Bulgaria expected to join Hungary in its bid for peace in Ukraine
March 30th, 2023A pro-government pundit welcomes the changes in the Bulgarian political landscape with the fall of the government which was Ukraine’s number one ammunition supplier in the first stages of the war.
On Mandiner, Mátyás Kohán admits that Hungary has remained painfully isolated among NATO and EU allies with her refusal to supply weapons to Ukraine. He writes that demands for an immediate ceasefire and peace talks are dominant in the world, but not in the West.
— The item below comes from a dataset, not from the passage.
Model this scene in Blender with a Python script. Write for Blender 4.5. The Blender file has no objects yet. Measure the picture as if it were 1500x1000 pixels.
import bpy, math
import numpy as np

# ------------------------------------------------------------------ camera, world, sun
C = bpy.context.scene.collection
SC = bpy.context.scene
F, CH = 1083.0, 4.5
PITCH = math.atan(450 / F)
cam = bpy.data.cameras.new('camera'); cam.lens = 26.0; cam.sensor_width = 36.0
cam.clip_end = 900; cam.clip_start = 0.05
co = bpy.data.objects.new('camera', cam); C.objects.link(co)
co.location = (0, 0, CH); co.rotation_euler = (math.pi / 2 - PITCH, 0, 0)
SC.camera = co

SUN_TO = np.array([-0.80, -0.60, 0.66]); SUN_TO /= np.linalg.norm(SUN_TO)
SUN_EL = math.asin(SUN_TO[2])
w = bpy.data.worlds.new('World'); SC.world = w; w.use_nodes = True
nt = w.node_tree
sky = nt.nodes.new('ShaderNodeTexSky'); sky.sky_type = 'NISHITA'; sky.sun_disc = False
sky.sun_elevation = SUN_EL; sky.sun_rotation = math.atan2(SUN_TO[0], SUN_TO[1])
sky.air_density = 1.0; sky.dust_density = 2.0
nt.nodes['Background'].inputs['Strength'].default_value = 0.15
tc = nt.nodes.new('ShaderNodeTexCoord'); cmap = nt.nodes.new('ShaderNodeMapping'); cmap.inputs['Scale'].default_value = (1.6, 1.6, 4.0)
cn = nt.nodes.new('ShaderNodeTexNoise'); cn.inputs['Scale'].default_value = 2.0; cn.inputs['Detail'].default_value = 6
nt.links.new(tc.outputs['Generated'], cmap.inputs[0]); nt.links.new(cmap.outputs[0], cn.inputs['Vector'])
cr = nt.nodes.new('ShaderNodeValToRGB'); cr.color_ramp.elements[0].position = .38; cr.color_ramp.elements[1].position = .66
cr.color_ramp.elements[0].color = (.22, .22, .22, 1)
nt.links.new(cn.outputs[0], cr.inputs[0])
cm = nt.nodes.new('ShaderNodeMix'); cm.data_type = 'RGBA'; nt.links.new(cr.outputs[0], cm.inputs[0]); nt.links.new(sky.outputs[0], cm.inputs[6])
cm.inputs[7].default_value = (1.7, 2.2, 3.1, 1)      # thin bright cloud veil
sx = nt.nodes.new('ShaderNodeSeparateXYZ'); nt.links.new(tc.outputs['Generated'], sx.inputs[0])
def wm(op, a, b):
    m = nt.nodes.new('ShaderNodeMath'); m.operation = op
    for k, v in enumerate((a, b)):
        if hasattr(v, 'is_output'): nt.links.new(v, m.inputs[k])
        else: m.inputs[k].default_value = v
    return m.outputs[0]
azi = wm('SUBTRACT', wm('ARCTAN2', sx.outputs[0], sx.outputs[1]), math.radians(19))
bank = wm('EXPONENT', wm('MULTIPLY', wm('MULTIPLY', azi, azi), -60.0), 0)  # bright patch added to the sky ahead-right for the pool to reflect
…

Under Prime Minister Kiril Petkov, Bulgaria led what Kohán sees as extremely unpopular anti-Russian policies, sending ammunition and diesel oil to Ukraine. As a result, Mr Petkov lost his majority, was forced to resign, and is facing next month’s elections with a mere 25 percent of the electorate supporting him. President Rumen Radev, the only leader with democratic legitimacy for the moment, he continues, has refrained from signing the declaration of central European heads of state demanding more speedy arms supplies to Ukraine (along with Hungarian President Katalin Novák, who was mistakenly reported as the only one to do so). Most recently, Kohán remarks, President Radev refused to join the EU move to buy ammunition for Ukraine. Kohán interprets these events as signalling ‘the end of war psychosis’ in Bulgaria. He doesn’t consider such developments as the beginning of a general shift in the West but doesn’t exclude ‘similar small signs from Slovakia, Romania, Italy and Croatia’.